The joint conference of the Dutch Association for the Study of Religion (NGG) and the European Association for the Study of Religions (EASR) — also ranked as special conference of the International Association for the History of Religions (IAHR) — on the theme of “Religion and Pluralities of Knowledge,” will be held 11-15 May, 2014 at the University of Groningen, The Netherlands.
Outline of the conference theme
In 2014, the University of Groningen will celebrate its 400th Anniversary. The joint conference of the EASR, IAHR, and the NGG will be held immediately before the official celebration weeks of the University will commence. The conference theme, too, is related to the 400th anniversary, as it focuses on various ways in which European universities have engaged the topic of religion since the Middle Ages and the Reformation. The place of religion in the global ‘entangled histories’ today, as well as the formation of the academic study of religion, have been determined by pluralities of knowledge in many ways.
The religious landscape in Europe is characterized by a pluralism of religious traditions, identities, and communities—forms of Christianity, Judaism, and Islam have competed with one another. Memories and reconstructions of Greek, Roman, and other pre-Christian European traditions have also served as alternatives in a spectrum of religious identifications. Migration and globalization have further enhanced these multi-religious dynamics since the nineteenth century.
In addition to the pluralism of religious traditions, a pluralism of societal and cultural systems has formed the European discourse on religion since the Middle Ages. In critical distinction, as well as in transfer processes, philosophy, philology, law, the natural sciences, economy, politics, art, and other systems have exerted tremendous influence on the place of religion in Europe and the perception of religion worldwide.
The conference will address these forms of pluralism with a special attention to categories of knowledge that are intrinsically linked to them. Knowledge is a constitutive social value within modern societies. How knowledge is distinguished from belief, how both are mediated, and what counts as religious knowledge or as its derivates and alternatives, are core questions in understanding the role of religion in contemporary societies, but also in earlier periods. The process of attaining shared knowledge in a society is closely linked to the attribution, legitimization, and negotiation of meaning systems. These processes can be scrutinized from historical and cross-cultural perspectives. The focus on knowledge and knowledge claims can provide a deeper understanding of pluralistic cultural processes.
Like pluralism, knowledge has become an important concept in the understanding of culture. Moving beyond Enlightenment notions of ratio and reason and considering everyday knowledge, as well as its media and its social and individual conditions, the concept of knowledge has been theorized in various disciplines, including philosophy, sociology of knowledge, anthropology, and history. Cognitive and psychological perspectives have also provided important new insights. Reconstructing the ‘archaeologies of knowledge’ pertaining to religion suggests that what is regarded as legitimate knowledge changes from one region to another and from one historical context to another.
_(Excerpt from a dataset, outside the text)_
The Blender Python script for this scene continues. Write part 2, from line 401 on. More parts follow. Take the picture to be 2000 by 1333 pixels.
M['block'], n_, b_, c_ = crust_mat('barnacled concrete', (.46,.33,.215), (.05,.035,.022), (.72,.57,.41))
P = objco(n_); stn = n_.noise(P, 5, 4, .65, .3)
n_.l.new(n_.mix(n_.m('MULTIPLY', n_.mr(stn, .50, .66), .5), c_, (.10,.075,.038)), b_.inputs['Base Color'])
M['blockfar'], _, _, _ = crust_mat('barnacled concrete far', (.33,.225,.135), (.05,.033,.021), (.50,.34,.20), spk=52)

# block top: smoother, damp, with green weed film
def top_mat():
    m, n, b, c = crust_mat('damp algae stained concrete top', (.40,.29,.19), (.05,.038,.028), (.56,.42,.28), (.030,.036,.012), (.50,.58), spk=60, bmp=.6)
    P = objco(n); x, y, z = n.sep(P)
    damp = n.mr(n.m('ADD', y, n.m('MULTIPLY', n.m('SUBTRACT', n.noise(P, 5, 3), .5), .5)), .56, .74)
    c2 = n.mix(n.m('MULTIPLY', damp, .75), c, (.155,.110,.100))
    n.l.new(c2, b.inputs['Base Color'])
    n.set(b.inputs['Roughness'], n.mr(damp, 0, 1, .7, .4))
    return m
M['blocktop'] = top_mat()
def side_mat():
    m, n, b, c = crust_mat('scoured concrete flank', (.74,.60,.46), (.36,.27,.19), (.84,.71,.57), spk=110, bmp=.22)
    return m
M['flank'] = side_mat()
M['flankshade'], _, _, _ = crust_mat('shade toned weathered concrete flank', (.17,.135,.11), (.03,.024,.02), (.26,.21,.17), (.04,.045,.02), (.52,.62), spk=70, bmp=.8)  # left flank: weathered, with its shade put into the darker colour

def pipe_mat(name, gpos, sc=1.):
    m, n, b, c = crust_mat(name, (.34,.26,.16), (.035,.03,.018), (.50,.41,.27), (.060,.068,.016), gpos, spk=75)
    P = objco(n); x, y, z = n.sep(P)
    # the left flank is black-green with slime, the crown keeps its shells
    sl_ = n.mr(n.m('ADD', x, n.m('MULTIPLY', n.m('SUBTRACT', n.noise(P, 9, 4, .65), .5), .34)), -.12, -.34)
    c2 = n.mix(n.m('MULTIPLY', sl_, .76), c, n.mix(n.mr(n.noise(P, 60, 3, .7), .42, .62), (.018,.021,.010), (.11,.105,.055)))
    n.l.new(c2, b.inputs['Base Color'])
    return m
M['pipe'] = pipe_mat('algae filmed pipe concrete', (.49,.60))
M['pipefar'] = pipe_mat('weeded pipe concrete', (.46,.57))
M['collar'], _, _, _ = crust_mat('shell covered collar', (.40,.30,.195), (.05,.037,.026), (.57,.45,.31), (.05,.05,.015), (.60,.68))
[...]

Notions of ‘tacit knowledge,’ ‘embodied knowledge,’ local versus universal knowledge, but also the relationship between ‘knowing how’ and ‘knowing that’ have proven to be relevant categories. The conference topic invites critical investigation and further exploration of these analytical concepts related to the study of religion.
Linking the notion of knowledge to the pluralistic understanding of religious dynamics also implies an analysis of collisions of knowledge claims and polemics of knowledge. These dimensions of the conference theme can be applied to contemporary issues, such as questions of multiculturalism, migration, radical religious claims, atheism, or juridical and cultural conflicts pertaining to freedom of religion and speech.